• **Short problem**:
Exactly retype the lines from the top of the data through the line containing "GREYW, pil, smooth=40)", leaving out every picture.
[start]
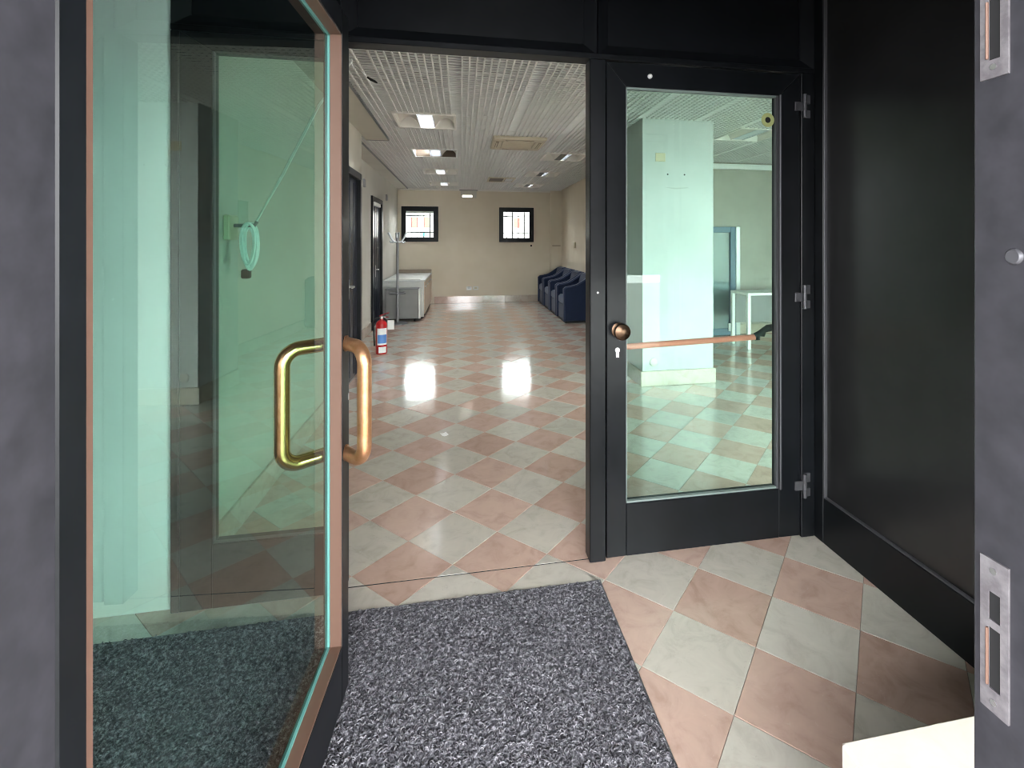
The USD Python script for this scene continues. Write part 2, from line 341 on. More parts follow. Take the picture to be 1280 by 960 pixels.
skirting('', [((1.75, 4.56), (2.55, 4.56), (0, -1)), ((1.77, 4.56), (1.77, 5.2), (-1, 0)), ((2.53, 4.56), (2.53, 5.2), (1, 0))], SKIRT2, pil, L=.8)
skirting('baseboard_back', [((-.6, YB), (2.12, YB), (0, -1))], [SKIRT, SKIRT, PINK[1], PINK[2], SKIRT2], label='low pink marble skirting along the back wall', h=.16)
skirting('baseboard_left', [((XL, 2.20), (XL, 4.55), (1, 0)), ((XL2, 5.76), (XL2, 8.13), (1, 0)), ((XL2, 9.23), (XL2, 11.45), (1, 0))], SKIRT, label='marble skirting along the left wall', h=.14)
skirting('baseboard_right', [((XR, 6.0), (XR, 11.4), (-1, 0)), ((4.26, 6.9), (6.1, 6.9), (0, -1))], SKIRT2, label='marble skirting along the right partition and far wall', h=.15)
obj('junction_plate', bx(1.905, 2.01, 4.553, 4.56, 2.23, 2.315, .003), OLDPL, pil, label='yellowed blank plate')
for x in (2.035, 2.215): obj('screw_hole', lathe([(0, 0), (.008, 0), (.008, .003), (0, .003)], 10, (x, 4.56, 2.105), 'y'), DARK, pil)
obj('scuff_mark', xz(prism([(1.99, 1.978), (2.10, 1.958), (2.16, 1.960), (2.26, 1.972), (2.25, 1.980), (2.12, 1.972)], .0015, 4.558)), STAIN, pil)
obj('socket_outlet', cat([lathe([(0, 0), (.042, 0), (.042, .006), (.036, .010), (0, .010)], 24, (1.885, 4.56, .235), 'y')]), GREYW, pil, smooth=40)

# ------------------------------------------------------------------ black panelled lobby wall (right), inner frame
wv = thing('wall_lobby', 'black panelled wall on the right side of the lobby', 'wall', kind=S)
obj('inset_panel', bx(XV + .012, XV + .06, .56, YT + .06, 0, ZS), BLACKP, wv)
obj('stile', bx(XV - .006, XV + .02, 2.037, YT + .02, .0, ZS, .003), BLACK, wv)
obj('stile', bx(XV - .006, XV + .02, .56, .66, .0, ZS, .003), BLACK, wv)
obj('bottom_rail', bx(XV - .006, XV + .02, .66, 2.037, .0, .215, .003), BLACK, wv)
obj('bead', cat([bx(XV - .003, XV + .014, 2.031, 2.038, .214, ZS, .002), bx(XV - .003, XV + .014, .66, 2.037, .214, .221, .002)]), HINGEM, wv)
obj('lobby_soffit', bx(XO, XV, .42, YT + .04, 2.72, 2.80), BLACKP, wv)
wo = thing('wall_lobby', 'black panelled wall on the left side of the lobby behind the open leaf', 'wall', kind=S)
obj('inset_panel', bx(XO - .06, XO - .012, .56, YT, 0, ZS), BLACKP, wo); obj('bottom_rail', bx(XO - .02, XO + .006, .56, YT - .001, 0, .215, .003), BLACK, wo)
fr = thing('trim_1', 'black metal frame of the inner doorway with transom panels above', 'door frame', kind=S)
obj('post', bx(.566, .640, YT - .03, YT + .05, .0, 2.25, .004), BLACK, fr)
obj('post', bx(-.497, -.465, YT - .03, YT + .05, .0, 2.25, .004), BLACK, fr)
obj('post', bx(1.622, XV - .006, YT - .03, YT + .05, .0, 2.25, .004), BLACK, fr)
obj('post', bx(XL, XL + .03, YT - .03, YT + .05, .0, 2.25, .004), BLACK, fr)
obj('head', bx(XL, XV - .006, YT - .03, YT + .05, 2.25, 2.275, .003), BLACK, fr)
def bevel_frame(x0, x1, z0, z1, w, yo, yi):
    """four mitred profiles: outer edge proud at yo, inner edge at yi"""
    o = [(x0, z0), (x1, z0), (x1, z1), (x0, z1)]; i = [(x0 + w, z0 + w), (x1 - w, z0 + w), (x1 - w, z1 - w), (x0 + w, z1 - w)]; ms = []
    for k in range(4):
        l = (k + 1) % 4
        v = [(*o[k], yo), (*o[l], yo), (*i[l], yi), (*i[k], yi)]; v = [(a, y, b) for a, b, y in v] + [(a, YT + .05, b) for a, b, y in v]
        ms.append(trimesh.Trimesh(np.array(v)).convex_hull)
    return ms
for (xa, xb) in ((-.48, .60), (.605, XV - .006), (XL, -.485)):
    for m in bevel_frame(xa, xb, 2.27, ZS - .15, .055, YT - .025, YT + .005): obj('glazing_profile', m, BLACK, fr)
    obj('transom_panel', bx(xa + .05, xb - .05, YT + .012, YT + .03, 2.30, ZS - .15), BLACK, fr)
obj('screw', lathe([(0, 0), (.005, 0), (.004, .003), (0, .003)], 10, (.602, YT - .03, 1.205), 'y'), STEEL, fr)

def leaf_frame(name_p, x0, x1, z0, z1, wl_, wr_, wb_, wt, y0, y1, parent, m=BLACK):
    """four mitred-looking members with chamfers"""
    obj('stile', xz(prism([(x0, z0), (x0 + wl_, z0 + .001), (x0 + wl_, z1 - wt), (x0, z1)], y1 - y0, y0, .003)), m, parent)
    obj('stile', xz(prism([(x1 - wr_, z0 + .001), (x1, z0), (x1, z1), (x1 - wr_, z1 - wt)], y1 - y0, y0, .003)), m, parent)
    obj('top_rail', xz(prism([(x0 + .001, z1), (x0 + wl_, z1 - wt), (x1 - wr_, z1 - wt), (x1 - .001, z1)], y1 - y0, y0, .003)), m, parent)
    obj('bottom_rail', bx(x0 + wl_, x1 - wr_, y0, y1, z0, z0 + wb_, .003), m, parent)
# closed right leaf of the inner pair
d2 = thing('door_1', 'closed black framed glass door with a salmon push bar and a round brass knob', 'door', kind=S)
lx0, lx1, lz0, lz1 = .644, 1.618, .012, 2.242; gy = YT - .004
leaf_frame('', lx0, lx1, lz0, lz1, .092, .115, .235, .108, YT - .028, YT + .030, d2)
gx0, gx1, gz0, gz1 = lx0 + .092, lx1 - .115, lz0 + .235, lz1 - .108
obj('glazing_bead', cat([bx(gx0, gx0 + .006, YT - .02, gy, gz0, gz1), bx(gx0, gx1, YT - .02, gy, gz1 - .008, gz1), bx(gx0, gx1, YT - .020, gy, gz0, gz0 + .008)]), GASKET, d2)
obj('glazing_bead', cat([bx(gx1 + .002, gx1 + .012, YT - .034, YT - .027, gz0 - .004, gz1 + .004, .003), bx(gx1 - .010, gx1, YT - .022, gy, gz0, gz1)]), HINGEM, d2)
obj('glass_pane', bx(gx0 + .001, gx1 - .001, gy, gy + .008, gz0 + .001, gz1 - .001), GL_IN, d2)
kn = obj('knob', lathe([(0, 0), (.034, 0), (.034, .006), (.020, .010), (.016, .026), (.022, .034), (.034, .040), (.038, .050), (.035, .060), (.020, .067), (0, .069)], 28, (.700, YT - .028, 1.035), 'y'), KNOBM, d2, smooth=40, label='round aged brass knob')
obj('escutcheon', xz(prism([(.694 + .011 * math.cos(a), .945 + .011 * math.sin(a)) for a in np.linspace(-.9, 4.04, 14)] + [(.6875, .912), (.7005, .912)], .004, YT - .032)), WPLAST, d2, label='keyhole cylinder plate')
obj('keyhole', cat([bx(.6925, .6955, YT - .0335, YT - .0318, .925, .942)]), DARK, d2)
obj('door_bumper', lathe([(0, 0), (.011, 0), (.011, .006), (.007, .012), (0, .014)], 16, (.848, YT - .028, 2.185), 'y'), WPLAST, d2, smooth=40, label='small white button')
obj('push_bar', tube([(gx0 - .02, YT + .11, .925), (1.468, YT + .11, .950)], .0145, 16), BARM, d2, smooth=50, label='salmon push bar')
obj('push_bar_bracket', cat([tube([(1.464, YT + .11, .949), (1.476, YT + .108, .952), (1.478, YT + .10, .966), (1.490, YT + .088, .972), (1.492, YT + .075, .990), (1.500, YT + .05, 1.005), (1.51, YT + .03, 1.012)], [.017, .022, .014, .020, .014, .018, .016], 12)]), RUBBER, d2, smooth=50, label='black push bar arm')
obj('push_bar_bracket', tube([(gx0 - .02, YT + .11, .925), (gx0 - .05, YT + .035, .93)], .018, 10), RUBBER, d2, label='black push bar arm')
obj('round_sticker', lathe([(.014, 0), (.034, 0), (.034, .0012), (.014, .0012)], 24, (1.459, gy - .0002, 2.02), 'y'), STICK, d2, label='round yellow-green sticker with a dark centre')
obj('round_sticker', lathe([(0, 0), (.0145, 0), (.0145, .0014), (0, .0014)], 24, (1.459, gy - .0002, 2.02), 'y'), DARK, d2)
for z in (2.085, 1.165, .255):
    h = obj('hinge', cat([bx(1.585, 1.626, YT - .036, YT - .028, z - .022, z + .022, .002), bx(1.628, 1.668, YT - .034, YT - .028, z + .014, z + .058, .002), bx(1.628, 1.668, YT - .034, YT - .028, z - .055, z - .016, .002)]), HINGEM, d2, label='dark steel surface hinge')
    obj('hinge_knuckle', cat([lathe([(0, a), (.0095, a), (.0095, b), (0, b)], 14, (1.632, YT - .040, z)) for a, b in ((-.056, -.019), (-.018, .018), (.019, .058))]), HINGEM, d2 and stage.GetPrimAtPath(h.GetPath()), smooth=40)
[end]
• **Response for this exercise**:
The USD Python script for this scene continues. Write part 2, from line 341 on. More parts follow. Take the picture to be 1280 by 960 pixels.
skirting('', [((1.75, 4.56), (2.55, 4.56), (0, -1)), ((1.77, 4.56), (1.77, 5.2), (-1, 0)), ((2.53, 4.56), (2.53, 5.2), (1, 0))], SKIRT2, pil, L=.8)
skirting('baseboard_back', [((-.6, YB), (2.12, YB), (0, -1))], [SKIRT, SKIRT, PINK[1], PINK[2], SKIRT2], label='low pink marble skirting along the back wall', h=.16)
skirting('baseboard_left', [((XL, 2.20), (XL, 4.55), (1, 0)), ((XL2, 5.76), (XL2, 8.13), (1, 0)), ((XL2, 9.23), (XL2, 11.45), (1, 0))], SKIRT, label='marble skirting along the left wall', h=.14)
skirting('baseboard_right', [((XR, 6.0), (XR, 11.4), (-1, 0)), ((4.26, 6.9), (6.1, 6.9), (0, -1))], SKIRT2, label='marble skirting along the right partition and far wall', h=.15)
obj('junction_plate', bx(1.905, 2.01, 4.553, 4.56, 2.23, 2.315, .003), OLDPL, pil, label='yellowed blank plate')
for x in (2.035, 2.215): obj('screw_hole', lathe([(0, 0), (.008, 0), (.008, .003), (0, .003)], 10, (x, 4.56, 2.105), 'y'), DARK, pil)
obj('scuff_mark', xz(prism([(1.99, 1.978), (2.10, 1.958), (2.16, 1.960), (2.26, 1.972), (2.25, 1.980), (2.12, 1.972)], .0015, 4.558)), STAIN, pil)
obj('socket_outlet', cat([lathe([(0, 0), (.042, 0), (.042, .006), (.036, .010), (0, .010)], 24, (1.885, 4.56, .235), 'y')]), GREYW, pil, smooth=40)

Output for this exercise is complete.